TO DO: Your task is to retype each line of the data below exactly.
[start]
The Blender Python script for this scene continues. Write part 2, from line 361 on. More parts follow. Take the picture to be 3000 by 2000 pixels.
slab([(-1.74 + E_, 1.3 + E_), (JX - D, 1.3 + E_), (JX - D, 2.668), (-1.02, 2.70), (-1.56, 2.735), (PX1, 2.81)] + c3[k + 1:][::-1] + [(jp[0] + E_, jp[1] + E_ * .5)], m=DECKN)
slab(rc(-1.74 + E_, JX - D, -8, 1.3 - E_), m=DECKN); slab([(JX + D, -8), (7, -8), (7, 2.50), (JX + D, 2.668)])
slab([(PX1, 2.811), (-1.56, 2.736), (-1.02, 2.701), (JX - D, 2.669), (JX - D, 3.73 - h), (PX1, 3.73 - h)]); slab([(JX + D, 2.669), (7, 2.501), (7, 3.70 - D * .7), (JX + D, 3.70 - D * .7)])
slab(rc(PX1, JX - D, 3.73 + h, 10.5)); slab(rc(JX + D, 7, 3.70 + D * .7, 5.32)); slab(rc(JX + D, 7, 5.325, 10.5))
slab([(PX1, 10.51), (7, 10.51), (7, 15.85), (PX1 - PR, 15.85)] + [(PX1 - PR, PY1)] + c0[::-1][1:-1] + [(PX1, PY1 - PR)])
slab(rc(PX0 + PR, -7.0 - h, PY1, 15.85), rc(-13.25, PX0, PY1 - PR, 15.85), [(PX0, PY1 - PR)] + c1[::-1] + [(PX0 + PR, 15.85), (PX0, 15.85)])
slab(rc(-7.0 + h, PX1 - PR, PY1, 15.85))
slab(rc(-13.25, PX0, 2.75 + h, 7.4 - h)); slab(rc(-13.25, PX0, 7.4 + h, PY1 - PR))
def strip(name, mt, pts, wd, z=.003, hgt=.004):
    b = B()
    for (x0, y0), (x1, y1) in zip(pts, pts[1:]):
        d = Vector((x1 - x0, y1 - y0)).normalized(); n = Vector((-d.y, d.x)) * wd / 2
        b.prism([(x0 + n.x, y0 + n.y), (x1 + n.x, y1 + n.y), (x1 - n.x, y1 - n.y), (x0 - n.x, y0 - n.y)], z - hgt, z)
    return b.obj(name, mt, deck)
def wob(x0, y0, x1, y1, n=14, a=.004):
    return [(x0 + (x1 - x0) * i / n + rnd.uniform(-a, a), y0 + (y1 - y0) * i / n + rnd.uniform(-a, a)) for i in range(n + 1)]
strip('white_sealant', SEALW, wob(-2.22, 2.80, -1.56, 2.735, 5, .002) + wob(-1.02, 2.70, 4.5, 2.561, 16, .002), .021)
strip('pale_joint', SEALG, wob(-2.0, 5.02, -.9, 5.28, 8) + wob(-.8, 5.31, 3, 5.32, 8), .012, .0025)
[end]
TASK ANSWER:
The Blender Python script for this scene continues. Write part 2, from line 361 on. More parts follow. Take the picture to be 3000 by 2000 pixels.
slab([(-1.74 + E_, 1.3 + E_), (JX - D, 1.3 + E_), (JX - D, 2.668), (-1.02, 2.70), (-1.56, 2.735), (PX1, 2.81)] + c3[k + 1:][::-1] + [(jp[0] + E_, jp[1] + E_ * .5)], m=DECKN)
slab(rc(-1.74 + E_, JX - D, -8, 1.3 - E_), m=DECKN); slab([(JX + D, -8), (7, -8), (7, 2.50), (JX + D, 2.668)])
slab([(PX1, 2.811), (-1.56, 2.736), (-1.02, 2.701), (JX - D, 2.669), (JX - D, 3.73 - h), (PX1, 3.73 - h)]); slab([(JX + D, 2.669), (7, 2.501), (7, 3.70 - D * .7), (JX + D, 3.70 - D * .7)])
slab(rc(PX1, JX - D, 3.73 + h, 10.5)); slab(rc(JX + D, 7, 3.70 + D * .7, 5.32)); slab(rc(JX + D, 7, 5.325, 10.5))
slab([(PX1, 10.51), (7, 10.51), (7, 15.85), (PX1 - PR, 15.85)] + [(PX1 - PR, PY1)] + c0[::-1][1:-1] + [(PX1, PY1 - PR)])
slab(rc(PX0 + PR, -7.0 - h, PY1, 15.85), rc(-13.25, PX0, PY1 - PR, 15.85), [(PX0, PY1 - PR)] + c1[::-1] + [(PX0 + PR, 15.85), (PX0, 15.85)])
slab(rc(-7.0 + h, PX1 - PR, PY1, 15.85))
slab(rc(-13.25, PX0, 2.75 + h, 7.4 - h)); slab(rc(-13.25, PX0, 7.4 + h, PY1 - PR))
def strip(name, mt, pts, wd, z=.003, hgt=.004):
    b = B()
    for (x0, y0), (x1, y1) in zip(pts, pts[1:]):
        d = Vector((x1 - x0, y1 - y0)).normalized(); n = Vector((-d.y, d.x)) * wd / 2
        b.prism([(x0 + n.x, y0 + n.y), (x1 + n.x, y1 + n.y), (x1 - n.x, y1 - n.y), (x0 - n.x, y0 - n.y)], z - hgt, z)
    return b.obj(name, mt, deck)
def wob(x0, y0, x1, y1, n=14, a=.004):
    return [(x0 + (x1 - x0) * i / n + rnd.uniform(-a, a), y0 + (y1 - y0) * i / n + rnd.uniform(-a, a)) for i in range(n + 1)]
strip('white_sealant', SEALW, wob(-2.22, 2.80, -1.56, 2.735, 5, .002) + wob(-1.02, 2.70, 4.5, 2.561, 16, .002), .021)
strip('pale_joint', SEALG, wob(-2.0, 5.02, -.9, 5.28, 8) + wob(-.8, 5.31, 3, 5.32, 8), .012, .0025)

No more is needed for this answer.